La civilización europea sigue siendo una oportunidad para construir, a partir de elementos comunes, unas identidades diferenciadas según modelos originales. Una Europa del este así no diferiría de la occidental más de lo que lo hace la Europa mediterránea de la escandinava. Sin tener una forma política, sin buscar una cooperación económica más estrecha, fuera de las estructuras de la UE, la Europa del Este constituiría solamente un original espacio civilizador. Significaría la negación de divisiones -Oriente frente a Occidente-, o pondría a esa relación su sentido inicial. ¿Es posible todo eso?

En todo caso, ¿cabe reconocer una variante así como algo deseable? La tarea de construir una Europa en el este pertenece a Polonia, pero se ve claramente que eso exige unas interacciones intensas. Una oportunidad para esto sólo aparecerá cuando se extienda Europa desde Gibraltar al Cáucaso. Esto, en cambio, significa la resignación del concepto de expulsar el este y la vuelta a las actividades llevadas con una frontera abierta. Una decisión así la puede tomar solamente una Europa segura de su identidad y determinada en defender su particularidad. Esto se refiere también a Polonia. La Europa del Este sigue siendo un símbolo de división; no obstante, puede resultar deseada no sólo como una designación geográfica, sino también como un permiso para que existan papeles diferentes e imprescindibles dentro de una civilización indivisible y unificada de nuevo.

NOTAS
1 Los Piast: primera dinastía reinante de Polonia. El primer representante histórico de la familia fue el Duque Mieszko 1 (alrededor de 960-992); el último rey de Polonia de esta dinastía fue Casimiro el Grande (1333-1370).
2 Los Jagellones: dinastía de origen lituano que ocupó los tronos de Polonia, Lituania (1386-1572), Bohemia (1471-1526) y Hungría (1440-44, 1490-1526). Su nombre proviene del Gran Duque de Lituania, Ladislao Jagellón, quien, tras haber sido bautizado, se casó con la reina de Polonia Santa Eudivigis (1386). El mismo año fue coronado como rey de Polonia (1386-1434).
3 El término «rutenos» se utilizaba para designar a los eslavos orientales que vivían dentro de las fronteras del Reino de Polonia (hasta 1795) y en particular a los eslavos orientales (ucranianos), que vivían en la parte oriental de Galicja (Galitzia), región autónoma de AustriaHungría formada por la repartición austríaca de Polonia.
4 Escitia: zona al norte del mar Negro, entre los Cárpatos y el río Don, poblada desde el siglo VIII a.

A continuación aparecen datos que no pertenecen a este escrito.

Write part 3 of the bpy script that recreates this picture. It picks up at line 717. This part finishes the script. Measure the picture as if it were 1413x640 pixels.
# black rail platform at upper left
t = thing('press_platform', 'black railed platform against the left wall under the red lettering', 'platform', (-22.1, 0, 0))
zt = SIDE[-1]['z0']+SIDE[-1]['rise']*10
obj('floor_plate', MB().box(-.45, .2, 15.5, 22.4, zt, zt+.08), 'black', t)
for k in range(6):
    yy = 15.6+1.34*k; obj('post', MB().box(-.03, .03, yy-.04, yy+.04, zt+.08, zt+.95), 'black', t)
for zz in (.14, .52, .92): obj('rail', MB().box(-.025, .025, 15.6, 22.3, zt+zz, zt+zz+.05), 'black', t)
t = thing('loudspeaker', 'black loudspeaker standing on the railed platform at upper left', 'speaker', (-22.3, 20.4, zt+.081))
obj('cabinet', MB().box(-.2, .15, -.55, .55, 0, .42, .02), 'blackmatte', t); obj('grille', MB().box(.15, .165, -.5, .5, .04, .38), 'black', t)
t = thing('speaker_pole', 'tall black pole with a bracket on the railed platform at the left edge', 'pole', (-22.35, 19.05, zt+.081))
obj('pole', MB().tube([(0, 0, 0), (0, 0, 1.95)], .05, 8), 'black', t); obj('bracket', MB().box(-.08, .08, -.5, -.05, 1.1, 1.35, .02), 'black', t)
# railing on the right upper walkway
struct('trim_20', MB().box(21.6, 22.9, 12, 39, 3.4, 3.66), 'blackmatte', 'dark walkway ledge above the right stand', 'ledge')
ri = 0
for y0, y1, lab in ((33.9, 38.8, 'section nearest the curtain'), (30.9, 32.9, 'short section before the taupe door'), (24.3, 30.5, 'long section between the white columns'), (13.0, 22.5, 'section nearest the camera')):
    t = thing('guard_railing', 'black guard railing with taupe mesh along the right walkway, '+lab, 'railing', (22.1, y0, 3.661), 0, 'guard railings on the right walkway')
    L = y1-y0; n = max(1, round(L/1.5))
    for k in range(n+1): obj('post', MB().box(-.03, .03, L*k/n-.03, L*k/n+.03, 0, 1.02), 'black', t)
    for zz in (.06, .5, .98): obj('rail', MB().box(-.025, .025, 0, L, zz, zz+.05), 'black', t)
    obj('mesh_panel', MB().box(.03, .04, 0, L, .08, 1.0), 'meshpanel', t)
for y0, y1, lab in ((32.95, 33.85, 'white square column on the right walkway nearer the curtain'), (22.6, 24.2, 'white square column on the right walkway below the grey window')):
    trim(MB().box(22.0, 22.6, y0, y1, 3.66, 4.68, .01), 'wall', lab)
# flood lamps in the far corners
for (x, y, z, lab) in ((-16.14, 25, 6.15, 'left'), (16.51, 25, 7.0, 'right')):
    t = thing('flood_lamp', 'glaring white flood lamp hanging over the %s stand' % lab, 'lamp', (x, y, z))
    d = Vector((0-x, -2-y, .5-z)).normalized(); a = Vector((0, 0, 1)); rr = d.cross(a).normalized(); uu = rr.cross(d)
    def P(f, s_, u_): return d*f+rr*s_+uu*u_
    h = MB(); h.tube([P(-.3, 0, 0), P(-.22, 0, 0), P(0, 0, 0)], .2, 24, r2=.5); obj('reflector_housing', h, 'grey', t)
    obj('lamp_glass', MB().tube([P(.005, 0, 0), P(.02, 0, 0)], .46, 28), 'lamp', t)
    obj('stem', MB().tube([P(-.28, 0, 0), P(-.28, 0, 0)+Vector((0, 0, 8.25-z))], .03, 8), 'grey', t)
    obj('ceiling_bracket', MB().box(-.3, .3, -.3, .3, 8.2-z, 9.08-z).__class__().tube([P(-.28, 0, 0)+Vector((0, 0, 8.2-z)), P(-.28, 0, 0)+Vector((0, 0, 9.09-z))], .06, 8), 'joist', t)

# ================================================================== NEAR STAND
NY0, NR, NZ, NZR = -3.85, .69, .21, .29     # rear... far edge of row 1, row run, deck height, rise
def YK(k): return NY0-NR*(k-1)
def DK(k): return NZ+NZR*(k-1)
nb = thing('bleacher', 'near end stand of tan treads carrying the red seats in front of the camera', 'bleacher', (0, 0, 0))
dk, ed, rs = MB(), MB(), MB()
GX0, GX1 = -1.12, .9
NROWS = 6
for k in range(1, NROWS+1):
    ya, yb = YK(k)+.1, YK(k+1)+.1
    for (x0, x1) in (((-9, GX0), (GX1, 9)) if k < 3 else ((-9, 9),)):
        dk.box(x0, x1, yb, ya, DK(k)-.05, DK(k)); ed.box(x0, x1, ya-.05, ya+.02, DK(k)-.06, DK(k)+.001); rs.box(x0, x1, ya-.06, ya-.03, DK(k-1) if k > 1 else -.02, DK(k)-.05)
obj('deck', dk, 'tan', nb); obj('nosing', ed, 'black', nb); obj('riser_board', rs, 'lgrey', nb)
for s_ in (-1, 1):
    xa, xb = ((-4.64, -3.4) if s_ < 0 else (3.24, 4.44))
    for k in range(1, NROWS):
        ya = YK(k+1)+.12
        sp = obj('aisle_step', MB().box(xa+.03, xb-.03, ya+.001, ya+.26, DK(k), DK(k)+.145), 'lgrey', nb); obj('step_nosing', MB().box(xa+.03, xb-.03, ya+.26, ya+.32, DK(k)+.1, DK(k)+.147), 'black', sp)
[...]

C. por los Escitas, pueblo iranio.
5 Véase J. Kieniewicz, «Del Báltico al mar Negro: Intermarium en la política europea», Política Exterior nº 61, XII (enero-febrero, 1998), pp. 5973.
6 Z. Brzezinski, The Grand Chessboard. American Primacy And Its Ceostrategic Imperativas, Harper-Collins Publishers, 1997.
7 L. C. Thurow, The Future of Capitalism, 1996.